** begin Supplied information **
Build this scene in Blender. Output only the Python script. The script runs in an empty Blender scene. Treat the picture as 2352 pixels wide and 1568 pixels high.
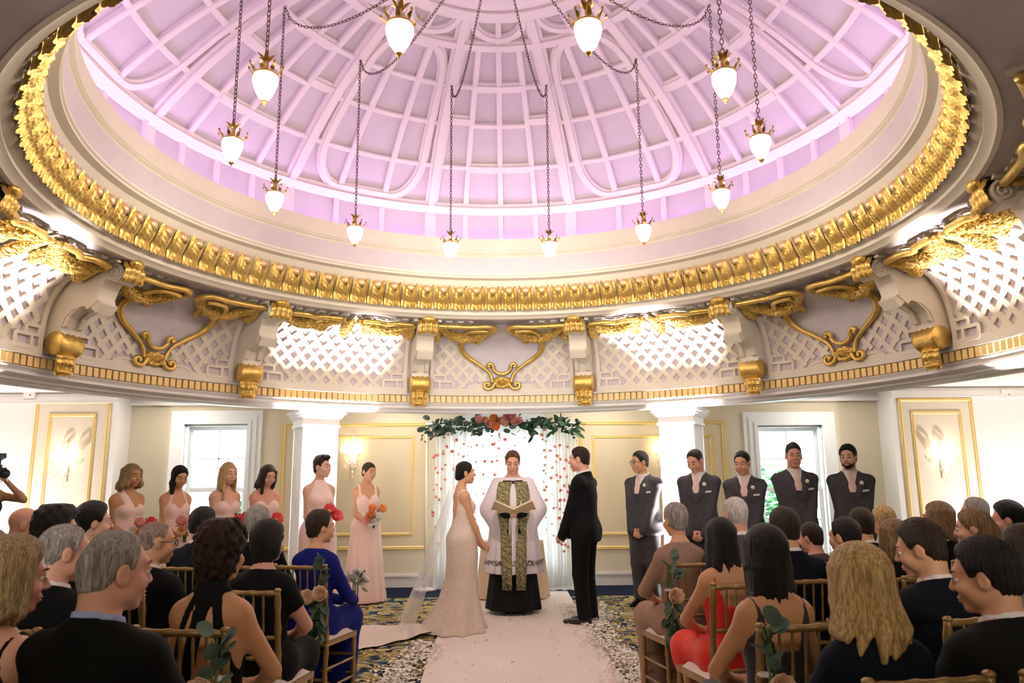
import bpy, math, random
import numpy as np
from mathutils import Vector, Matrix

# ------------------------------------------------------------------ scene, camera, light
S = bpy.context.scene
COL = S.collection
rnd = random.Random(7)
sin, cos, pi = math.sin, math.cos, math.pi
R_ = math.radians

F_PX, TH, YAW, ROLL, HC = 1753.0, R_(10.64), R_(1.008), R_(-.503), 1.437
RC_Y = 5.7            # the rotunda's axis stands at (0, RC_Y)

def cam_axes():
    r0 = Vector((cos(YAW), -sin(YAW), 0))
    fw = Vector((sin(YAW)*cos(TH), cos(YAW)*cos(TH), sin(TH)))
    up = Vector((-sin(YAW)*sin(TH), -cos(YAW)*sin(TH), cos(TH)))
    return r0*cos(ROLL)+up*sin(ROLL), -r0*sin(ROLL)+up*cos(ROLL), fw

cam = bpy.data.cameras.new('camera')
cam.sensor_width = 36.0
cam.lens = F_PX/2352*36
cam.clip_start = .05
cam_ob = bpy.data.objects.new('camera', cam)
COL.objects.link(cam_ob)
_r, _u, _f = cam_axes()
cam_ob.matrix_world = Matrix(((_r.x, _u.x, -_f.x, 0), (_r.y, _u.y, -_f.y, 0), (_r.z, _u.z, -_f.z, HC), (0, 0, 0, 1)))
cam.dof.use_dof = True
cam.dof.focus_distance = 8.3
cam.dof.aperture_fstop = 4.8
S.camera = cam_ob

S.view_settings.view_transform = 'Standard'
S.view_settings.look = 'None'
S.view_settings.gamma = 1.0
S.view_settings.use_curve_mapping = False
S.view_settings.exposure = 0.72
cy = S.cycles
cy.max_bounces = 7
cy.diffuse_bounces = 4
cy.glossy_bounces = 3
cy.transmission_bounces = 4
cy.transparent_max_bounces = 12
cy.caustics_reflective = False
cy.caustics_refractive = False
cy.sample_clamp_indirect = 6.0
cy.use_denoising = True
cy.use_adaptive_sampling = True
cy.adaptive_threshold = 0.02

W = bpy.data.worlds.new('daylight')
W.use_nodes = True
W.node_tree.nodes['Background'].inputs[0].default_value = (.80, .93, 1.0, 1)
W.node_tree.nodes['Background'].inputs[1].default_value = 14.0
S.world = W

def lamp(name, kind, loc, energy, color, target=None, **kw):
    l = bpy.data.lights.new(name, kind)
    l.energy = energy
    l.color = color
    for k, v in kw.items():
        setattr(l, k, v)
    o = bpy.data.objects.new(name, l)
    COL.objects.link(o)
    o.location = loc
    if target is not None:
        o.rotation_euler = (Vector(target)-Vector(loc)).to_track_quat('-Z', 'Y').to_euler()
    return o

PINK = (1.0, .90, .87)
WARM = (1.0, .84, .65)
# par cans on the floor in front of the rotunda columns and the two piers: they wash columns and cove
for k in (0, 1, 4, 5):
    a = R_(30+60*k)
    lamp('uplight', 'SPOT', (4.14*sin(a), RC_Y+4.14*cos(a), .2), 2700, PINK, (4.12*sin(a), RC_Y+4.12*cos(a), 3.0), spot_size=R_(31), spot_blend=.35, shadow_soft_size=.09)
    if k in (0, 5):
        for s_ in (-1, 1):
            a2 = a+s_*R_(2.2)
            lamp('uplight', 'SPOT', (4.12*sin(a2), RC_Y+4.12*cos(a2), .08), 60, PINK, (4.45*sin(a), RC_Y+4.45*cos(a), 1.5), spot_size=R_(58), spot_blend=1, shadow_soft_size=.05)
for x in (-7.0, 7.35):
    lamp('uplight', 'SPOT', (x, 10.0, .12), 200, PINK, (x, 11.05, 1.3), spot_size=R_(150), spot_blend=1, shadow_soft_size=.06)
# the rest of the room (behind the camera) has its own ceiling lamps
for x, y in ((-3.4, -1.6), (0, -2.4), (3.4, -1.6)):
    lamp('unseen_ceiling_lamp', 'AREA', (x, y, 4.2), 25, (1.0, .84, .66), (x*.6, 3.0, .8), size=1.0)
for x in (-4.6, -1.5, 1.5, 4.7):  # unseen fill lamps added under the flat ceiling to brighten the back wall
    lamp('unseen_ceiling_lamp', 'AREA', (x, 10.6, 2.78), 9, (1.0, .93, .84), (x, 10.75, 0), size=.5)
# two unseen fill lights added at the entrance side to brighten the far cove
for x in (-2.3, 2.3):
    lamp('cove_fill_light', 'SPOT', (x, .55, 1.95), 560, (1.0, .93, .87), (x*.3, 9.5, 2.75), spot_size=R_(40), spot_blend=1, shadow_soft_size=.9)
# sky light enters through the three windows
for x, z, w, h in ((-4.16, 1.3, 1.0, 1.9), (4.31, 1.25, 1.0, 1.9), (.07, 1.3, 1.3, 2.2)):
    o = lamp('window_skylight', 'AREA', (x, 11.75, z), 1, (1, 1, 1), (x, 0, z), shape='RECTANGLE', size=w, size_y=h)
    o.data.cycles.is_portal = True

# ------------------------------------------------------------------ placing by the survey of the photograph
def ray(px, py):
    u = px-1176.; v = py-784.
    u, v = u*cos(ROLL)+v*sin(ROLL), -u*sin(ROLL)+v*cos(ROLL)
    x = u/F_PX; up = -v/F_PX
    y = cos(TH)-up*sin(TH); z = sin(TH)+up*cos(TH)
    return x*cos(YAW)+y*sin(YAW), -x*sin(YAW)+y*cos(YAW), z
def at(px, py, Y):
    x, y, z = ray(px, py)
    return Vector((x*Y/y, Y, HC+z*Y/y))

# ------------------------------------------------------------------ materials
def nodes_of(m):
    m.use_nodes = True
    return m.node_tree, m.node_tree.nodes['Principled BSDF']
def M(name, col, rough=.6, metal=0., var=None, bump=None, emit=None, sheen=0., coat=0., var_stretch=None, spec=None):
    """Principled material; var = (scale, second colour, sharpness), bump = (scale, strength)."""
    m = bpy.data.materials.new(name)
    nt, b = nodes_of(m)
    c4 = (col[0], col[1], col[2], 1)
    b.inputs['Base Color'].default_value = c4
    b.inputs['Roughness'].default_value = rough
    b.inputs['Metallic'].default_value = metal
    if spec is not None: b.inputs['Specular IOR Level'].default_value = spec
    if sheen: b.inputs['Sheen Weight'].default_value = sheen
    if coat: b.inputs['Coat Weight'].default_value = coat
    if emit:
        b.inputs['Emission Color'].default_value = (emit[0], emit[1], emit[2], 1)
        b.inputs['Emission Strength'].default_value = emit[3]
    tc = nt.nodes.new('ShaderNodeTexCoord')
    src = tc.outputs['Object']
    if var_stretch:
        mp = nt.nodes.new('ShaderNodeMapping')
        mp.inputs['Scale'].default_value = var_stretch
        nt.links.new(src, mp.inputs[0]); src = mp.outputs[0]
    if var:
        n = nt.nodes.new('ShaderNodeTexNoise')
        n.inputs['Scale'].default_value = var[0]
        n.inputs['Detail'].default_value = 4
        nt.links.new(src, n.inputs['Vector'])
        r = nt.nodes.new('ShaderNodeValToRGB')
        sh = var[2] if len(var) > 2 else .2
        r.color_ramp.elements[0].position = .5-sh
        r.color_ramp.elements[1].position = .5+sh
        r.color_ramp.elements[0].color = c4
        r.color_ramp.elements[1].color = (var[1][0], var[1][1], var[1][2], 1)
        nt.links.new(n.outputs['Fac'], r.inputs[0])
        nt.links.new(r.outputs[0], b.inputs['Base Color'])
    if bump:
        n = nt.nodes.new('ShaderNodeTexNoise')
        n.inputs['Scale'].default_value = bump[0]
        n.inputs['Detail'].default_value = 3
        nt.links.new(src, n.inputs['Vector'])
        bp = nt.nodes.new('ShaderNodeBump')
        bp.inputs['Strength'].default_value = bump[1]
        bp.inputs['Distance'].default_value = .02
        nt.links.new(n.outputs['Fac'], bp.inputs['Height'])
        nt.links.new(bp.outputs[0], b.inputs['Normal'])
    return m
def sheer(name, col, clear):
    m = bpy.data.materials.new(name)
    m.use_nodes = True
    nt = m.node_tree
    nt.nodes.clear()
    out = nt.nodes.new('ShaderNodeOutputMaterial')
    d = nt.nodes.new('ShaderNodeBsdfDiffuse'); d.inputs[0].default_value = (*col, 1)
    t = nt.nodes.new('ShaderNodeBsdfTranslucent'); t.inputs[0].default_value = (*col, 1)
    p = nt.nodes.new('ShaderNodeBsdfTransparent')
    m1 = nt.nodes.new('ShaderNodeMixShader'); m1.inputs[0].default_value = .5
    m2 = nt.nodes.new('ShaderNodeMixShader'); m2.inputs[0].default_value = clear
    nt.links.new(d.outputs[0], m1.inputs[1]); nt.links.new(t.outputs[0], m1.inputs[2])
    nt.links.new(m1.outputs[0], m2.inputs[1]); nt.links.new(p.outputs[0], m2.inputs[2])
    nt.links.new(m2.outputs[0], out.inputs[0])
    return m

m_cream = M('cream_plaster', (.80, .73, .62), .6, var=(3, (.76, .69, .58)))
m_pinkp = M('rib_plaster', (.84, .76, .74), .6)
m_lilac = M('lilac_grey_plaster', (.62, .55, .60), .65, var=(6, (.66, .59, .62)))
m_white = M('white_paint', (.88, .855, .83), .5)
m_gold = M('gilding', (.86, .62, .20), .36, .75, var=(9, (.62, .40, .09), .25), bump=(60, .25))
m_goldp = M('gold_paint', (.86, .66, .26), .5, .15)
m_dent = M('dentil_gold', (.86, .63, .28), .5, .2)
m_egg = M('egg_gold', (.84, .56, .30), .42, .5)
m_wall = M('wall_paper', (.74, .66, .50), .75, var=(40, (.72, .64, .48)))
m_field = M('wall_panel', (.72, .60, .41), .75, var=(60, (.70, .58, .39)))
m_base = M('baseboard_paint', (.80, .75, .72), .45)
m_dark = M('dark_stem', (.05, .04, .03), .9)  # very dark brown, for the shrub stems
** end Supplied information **
Your task is to reproduce exactly the lines from the start of the data above through the line containing "return r0*cos(ROLL)+up*sin(ROLL), -r0*sin(ROLL)+up*cos(ROLL), fw", leaving every picture out.

Build this scene in Blender. Output only the Python script. The script runs in an empty Blender scene. Treat the picture as 2352 pixels wide and 1568 pixels high.
import bpy, math, random
import numpy as np
from mathutils import Vector, Matrix

# ------------------------------------------------------------------ scene, camera, light
S = bpy.context.scene
COL = S.collection
rnd = random.Random(7)
sin, cos, pi = math.sin, math.cos, math.pi
R_ = math.radians

F_PX, TH, YAW, ROLL, HC = 1753.0, R_(10.64), R_(1.008), R_(-.503), 1.437
RC_Y = 5.7            # the rotunda's axis stands at (0, RC_Y)

def cam_axes():
    r0 = Vector((cos(YAW), -sin(YAW), 0))
    fw = Vector((sin(YAW)*cos(TH), cos(YAW)*cos(TH), sin(TH)))
    up = Vector((-sin(YAW)*sin(TH), -cos(YAW)*sin(TH), cos(TH)))
    return r0*cos(ROLL)+up*sin(ROLL), -r0*sin(ROLL)+up*cos(ROLL), fw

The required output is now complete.